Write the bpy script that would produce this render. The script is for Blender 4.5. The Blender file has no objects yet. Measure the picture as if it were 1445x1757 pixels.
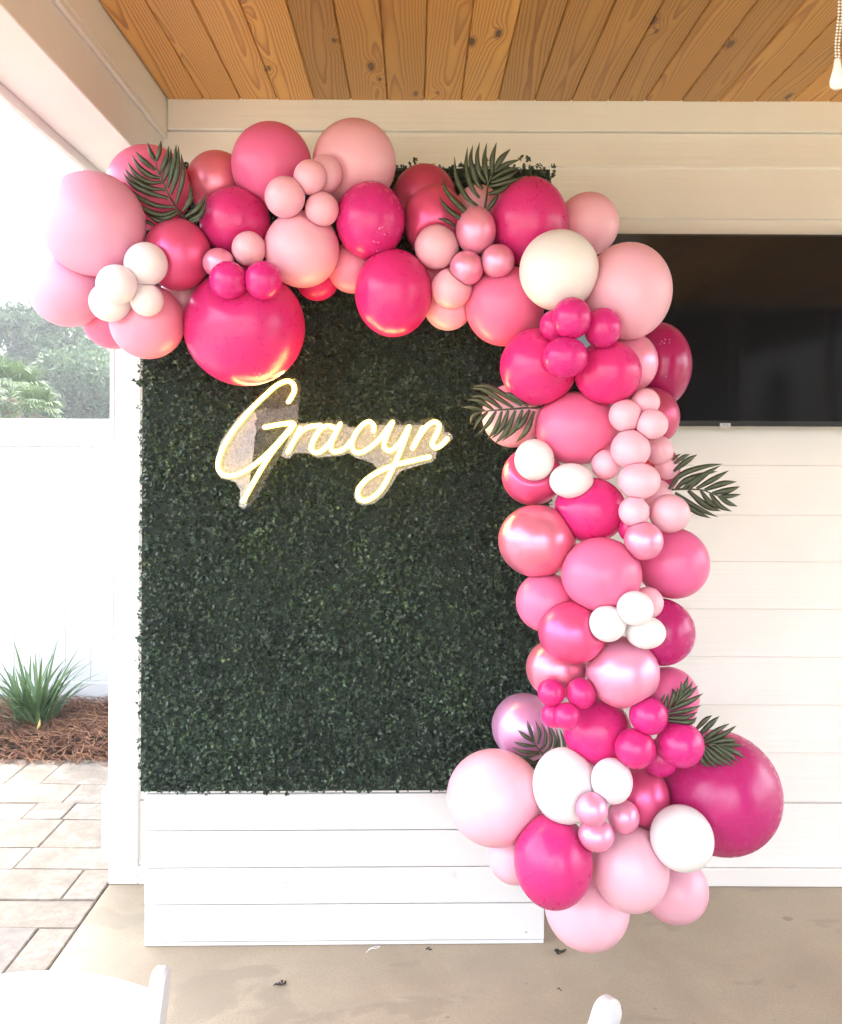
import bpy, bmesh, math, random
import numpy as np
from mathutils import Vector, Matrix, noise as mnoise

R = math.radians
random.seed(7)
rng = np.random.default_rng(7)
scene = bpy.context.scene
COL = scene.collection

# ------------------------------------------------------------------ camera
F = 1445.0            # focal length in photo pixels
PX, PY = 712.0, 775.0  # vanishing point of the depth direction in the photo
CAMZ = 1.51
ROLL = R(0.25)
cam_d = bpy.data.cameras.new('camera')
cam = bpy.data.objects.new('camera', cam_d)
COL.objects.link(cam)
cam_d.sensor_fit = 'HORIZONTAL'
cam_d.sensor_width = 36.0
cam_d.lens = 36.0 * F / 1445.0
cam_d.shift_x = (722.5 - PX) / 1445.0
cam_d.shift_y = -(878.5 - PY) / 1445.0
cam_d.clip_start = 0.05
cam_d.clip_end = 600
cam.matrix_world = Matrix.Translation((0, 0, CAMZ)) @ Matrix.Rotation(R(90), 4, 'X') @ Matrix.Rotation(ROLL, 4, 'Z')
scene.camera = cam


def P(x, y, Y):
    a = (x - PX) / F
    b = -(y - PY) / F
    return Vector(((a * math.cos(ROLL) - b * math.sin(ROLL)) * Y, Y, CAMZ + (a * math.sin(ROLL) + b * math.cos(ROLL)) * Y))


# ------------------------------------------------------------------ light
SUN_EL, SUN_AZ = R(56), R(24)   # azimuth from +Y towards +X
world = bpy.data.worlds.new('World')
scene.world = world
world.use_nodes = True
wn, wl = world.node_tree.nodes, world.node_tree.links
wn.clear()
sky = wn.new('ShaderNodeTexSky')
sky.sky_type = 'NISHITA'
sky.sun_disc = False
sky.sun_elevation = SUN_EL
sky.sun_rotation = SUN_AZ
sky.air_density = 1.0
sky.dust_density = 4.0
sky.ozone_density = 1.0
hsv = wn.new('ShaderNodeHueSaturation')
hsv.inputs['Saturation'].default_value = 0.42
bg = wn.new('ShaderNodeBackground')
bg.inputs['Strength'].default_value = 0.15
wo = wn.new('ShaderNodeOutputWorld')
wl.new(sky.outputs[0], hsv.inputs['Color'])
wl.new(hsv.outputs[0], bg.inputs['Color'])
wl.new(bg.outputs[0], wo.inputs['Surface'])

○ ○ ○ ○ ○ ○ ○

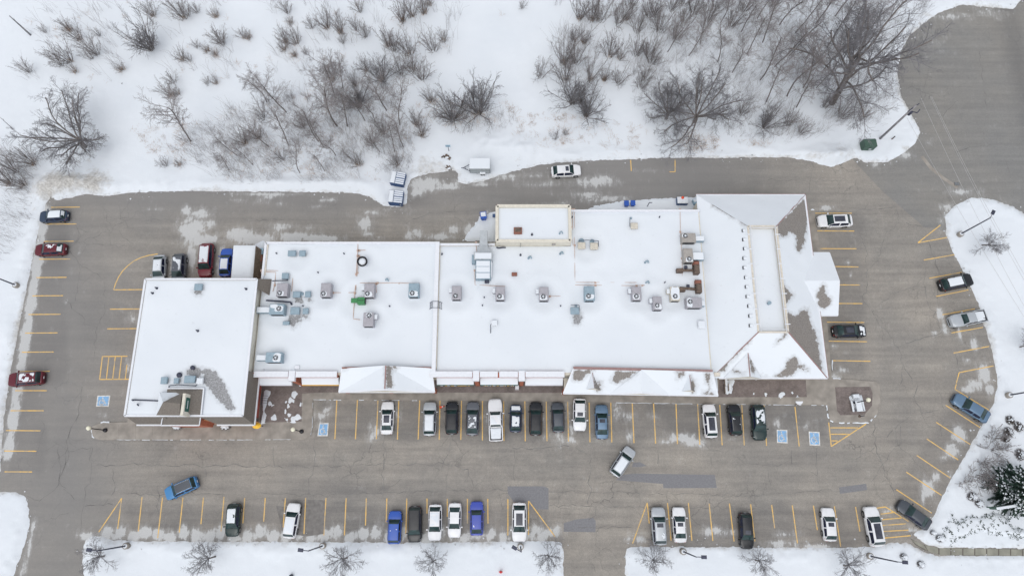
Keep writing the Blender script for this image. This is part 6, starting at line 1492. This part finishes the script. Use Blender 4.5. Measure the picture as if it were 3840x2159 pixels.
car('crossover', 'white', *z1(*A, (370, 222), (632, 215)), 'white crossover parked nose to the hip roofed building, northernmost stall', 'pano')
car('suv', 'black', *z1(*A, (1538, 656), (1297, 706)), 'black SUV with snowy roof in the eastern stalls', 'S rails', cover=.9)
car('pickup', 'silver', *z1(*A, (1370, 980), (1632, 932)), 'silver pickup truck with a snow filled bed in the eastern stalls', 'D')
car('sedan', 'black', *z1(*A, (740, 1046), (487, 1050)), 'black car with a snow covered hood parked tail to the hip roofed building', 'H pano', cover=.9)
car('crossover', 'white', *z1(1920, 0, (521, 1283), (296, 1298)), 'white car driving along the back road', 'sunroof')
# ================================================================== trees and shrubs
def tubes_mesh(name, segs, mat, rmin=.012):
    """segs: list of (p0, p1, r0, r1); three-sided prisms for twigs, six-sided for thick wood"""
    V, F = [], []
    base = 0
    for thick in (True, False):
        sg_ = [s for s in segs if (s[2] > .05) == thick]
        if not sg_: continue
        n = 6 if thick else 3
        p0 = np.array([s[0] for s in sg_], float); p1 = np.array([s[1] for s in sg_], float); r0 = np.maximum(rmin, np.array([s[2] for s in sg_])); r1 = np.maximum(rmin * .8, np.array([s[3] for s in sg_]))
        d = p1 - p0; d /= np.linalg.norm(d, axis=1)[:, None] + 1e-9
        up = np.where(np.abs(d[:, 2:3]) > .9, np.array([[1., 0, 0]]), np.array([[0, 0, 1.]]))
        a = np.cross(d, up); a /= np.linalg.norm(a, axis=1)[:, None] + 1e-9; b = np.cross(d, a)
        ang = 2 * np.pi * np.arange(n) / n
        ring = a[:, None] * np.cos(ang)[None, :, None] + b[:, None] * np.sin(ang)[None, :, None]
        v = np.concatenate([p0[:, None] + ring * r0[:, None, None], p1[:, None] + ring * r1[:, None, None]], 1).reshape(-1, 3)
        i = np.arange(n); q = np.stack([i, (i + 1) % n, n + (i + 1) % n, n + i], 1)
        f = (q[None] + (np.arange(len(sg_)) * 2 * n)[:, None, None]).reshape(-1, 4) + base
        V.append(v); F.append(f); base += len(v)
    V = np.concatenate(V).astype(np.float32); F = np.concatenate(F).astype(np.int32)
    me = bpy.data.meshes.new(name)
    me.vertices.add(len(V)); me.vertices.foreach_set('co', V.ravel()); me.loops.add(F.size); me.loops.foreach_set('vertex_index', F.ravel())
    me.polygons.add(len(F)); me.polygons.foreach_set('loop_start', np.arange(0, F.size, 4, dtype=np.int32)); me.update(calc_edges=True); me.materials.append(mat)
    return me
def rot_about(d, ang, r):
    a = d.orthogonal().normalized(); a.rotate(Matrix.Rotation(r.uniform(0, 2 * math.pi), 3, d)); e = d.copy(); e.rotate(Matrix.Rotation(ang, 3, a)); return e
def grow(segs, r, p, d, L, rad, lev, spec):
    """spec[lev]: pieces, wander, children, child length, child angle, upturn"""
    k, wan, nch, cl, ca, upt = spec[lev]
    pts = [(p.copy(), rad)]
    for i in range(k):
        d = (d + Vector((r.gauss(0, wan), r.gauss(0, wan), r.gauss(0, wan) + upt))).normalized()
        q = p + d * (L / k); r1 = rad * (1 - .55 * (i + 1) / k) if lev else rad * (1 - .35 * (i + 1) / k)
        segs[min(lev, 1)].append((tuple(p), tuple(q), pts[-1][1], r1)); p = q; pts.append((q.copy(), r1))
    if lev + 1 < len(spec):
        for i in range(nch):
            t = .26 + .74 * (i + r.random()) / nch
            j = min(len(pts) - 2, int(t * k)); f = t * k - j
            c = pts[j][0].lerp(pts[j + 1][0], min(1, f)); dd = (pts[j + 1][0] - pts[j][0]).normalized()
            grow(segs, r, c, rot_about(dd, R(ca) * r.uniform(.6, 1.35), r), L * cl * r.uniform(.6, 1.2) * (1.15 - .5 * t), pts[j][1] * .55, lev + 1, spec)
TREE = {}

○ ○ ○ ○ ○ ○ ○

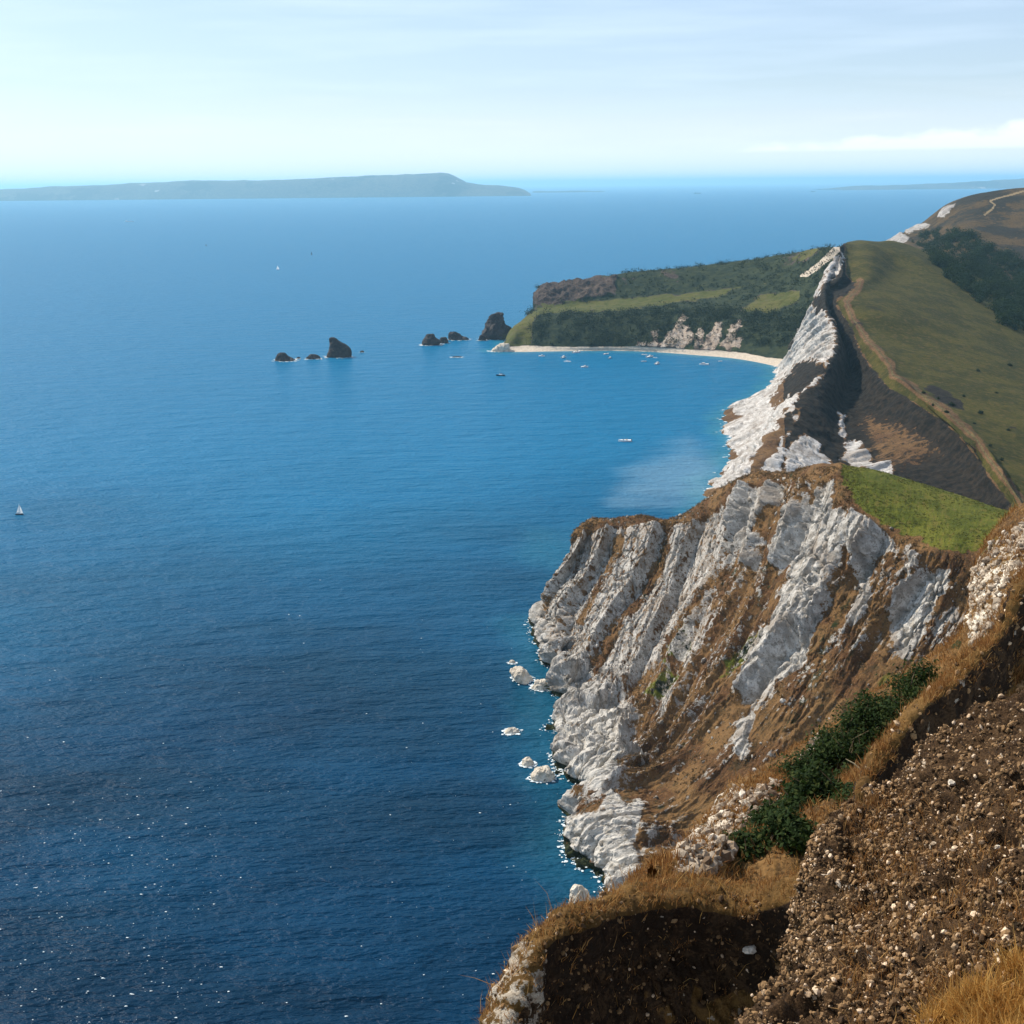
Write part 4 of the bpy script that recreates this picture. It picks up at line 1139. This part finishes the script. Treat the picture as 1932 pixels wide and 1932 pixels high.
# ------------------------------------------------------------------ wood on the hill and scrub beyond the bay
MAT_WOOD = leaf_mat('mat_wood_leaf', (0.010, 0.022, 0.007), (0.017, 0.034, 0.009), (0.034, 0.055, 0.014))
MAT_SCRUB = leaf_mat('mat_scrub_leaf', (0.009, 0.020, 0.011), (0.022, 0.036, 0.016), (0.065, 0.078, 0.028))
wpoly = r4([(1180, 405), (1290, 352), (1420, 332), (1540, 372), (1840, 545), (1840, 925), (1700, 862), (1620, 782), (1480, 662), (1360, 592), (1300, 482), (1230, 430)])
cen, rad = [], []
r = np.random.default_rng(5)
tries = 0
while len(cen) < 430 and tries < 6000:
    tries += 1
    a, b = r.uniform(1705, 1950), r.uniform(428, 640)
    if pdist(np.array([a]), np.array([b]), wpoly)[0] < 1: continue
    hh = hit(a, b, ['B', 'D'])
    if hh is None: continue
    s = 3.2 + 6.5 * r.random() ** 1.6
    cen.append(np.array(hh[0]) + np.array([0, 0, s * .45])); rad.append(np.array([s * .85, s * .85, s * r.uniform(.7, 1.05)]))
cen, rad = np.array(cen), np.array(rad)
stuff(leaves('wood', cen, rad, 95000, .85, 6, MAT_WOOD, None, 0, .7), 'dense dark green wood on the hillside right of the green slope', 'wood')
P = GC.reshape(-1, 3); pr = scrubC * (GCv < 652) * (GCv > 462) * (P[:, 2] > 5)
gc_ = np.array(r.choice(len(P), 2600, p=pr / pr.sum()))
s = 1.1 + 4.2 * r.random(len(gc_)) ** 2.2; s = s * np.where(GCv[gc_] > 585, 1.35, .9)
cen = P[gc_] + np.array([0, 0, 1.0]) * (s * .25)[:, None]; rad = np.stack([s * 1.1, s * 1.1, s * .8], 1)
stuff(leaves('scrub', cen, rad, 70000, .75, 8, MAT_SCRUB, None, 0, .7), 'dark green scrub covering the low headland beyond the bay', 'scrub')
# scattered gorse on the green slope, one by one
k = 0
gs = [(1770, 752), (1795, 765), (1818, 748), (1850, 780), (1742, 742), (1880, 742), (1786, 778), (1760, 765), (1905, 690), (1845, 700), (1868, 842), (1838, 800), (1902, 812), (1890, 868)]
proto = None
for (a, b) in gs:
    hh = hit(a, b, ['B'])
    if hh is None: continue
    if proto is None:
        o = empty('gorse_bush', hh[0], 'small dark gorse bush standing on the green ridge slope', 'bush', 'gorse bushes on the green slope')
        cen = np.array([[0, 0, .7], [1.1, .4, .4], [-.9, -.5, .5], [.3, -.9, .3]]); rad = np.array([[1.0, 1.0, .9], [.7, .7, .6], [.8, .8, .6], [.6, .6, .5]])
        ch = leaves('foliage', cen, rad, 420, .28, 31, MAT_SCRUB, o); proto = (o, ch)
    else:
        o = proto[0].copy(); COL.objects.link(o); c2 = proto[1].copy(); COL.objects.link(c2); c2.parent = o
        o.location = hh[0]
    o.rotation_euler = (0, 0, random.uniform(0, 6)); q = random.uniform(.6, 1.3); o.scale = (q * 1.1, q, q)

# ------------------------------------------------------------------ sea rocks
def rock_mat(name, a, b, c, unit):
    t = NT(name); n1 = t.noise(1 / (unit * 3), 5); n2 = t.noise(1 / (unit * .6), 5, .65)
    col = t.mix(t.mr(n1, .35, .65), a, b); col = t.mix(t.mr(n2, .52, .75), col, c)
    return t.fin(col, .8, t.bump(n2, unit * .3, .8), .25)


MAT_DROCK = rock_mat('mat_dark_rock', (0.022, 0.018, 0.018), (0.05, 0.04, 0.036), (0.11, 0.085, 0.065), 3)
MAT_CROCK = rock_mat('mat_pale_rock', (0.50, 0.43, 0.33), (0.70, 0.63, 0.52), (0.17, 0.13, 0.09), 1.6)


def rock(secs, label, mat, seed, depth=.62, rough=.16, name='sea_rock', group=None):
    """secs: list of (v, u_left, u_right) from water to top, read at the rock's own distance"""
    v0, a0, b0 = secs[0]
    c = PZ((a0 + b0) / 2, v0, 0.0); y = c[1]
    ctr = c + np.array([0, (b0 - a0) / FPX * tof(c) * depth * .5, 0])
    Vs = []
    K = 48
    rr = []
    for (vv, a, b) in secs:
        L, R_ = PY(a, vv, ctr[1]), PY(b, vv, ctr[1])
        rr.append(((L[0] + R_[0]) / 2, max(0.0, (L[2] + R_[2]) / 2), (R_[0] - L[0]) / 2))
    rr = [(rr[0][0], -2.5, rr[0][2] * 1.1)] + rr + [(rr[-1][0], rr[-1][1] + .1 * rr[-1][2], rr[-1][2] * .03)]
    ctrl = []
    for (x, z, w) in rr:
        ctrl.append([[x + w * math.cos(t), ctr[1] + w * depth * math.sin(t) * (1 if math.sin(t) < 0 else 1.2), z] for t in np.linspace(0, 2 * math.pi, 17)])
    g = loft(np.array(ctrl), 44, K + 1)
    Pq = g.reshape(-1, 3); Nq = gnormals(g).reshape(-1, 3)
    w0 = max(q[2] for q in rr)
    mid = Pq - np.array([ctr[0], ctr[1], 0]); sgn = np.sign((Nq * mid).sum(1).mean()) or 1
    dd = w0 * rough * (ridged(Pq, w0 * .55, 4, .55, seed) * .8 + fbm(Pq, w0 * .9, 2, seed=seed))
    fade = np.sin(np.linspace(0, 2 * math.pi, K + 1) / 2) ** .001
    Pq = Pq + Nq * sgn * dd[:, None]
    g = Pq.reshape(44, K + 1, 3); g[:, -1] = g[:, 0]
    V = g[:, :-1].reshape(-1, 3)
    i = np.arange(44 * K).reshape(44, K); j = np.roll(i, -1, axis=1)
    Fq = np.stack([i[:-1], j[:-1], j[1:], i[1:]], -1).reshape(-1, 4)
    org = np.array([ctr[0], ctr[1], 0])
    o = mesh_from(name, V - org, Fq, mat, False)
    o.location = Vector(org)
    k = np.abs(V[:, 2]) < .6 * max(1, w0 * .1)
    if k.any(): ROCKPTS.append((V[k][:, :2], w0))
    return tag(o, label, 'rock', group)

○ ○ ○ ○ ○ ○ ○

Look above for the line with "Write the bpy", then print it and each line after it down to and including the line with "from mathutils import". Leave out the pictures and keep the wording exact.

Write the bpy script that would produce this render. The script is for Blender 4.5. The Blender file has no objects yet. Measure the picture as if it were 1445x1757 pixels.
import bpy, bmesh, math, random
import numpy as np
from mathutils import Vector, Matrix, noise as mnoise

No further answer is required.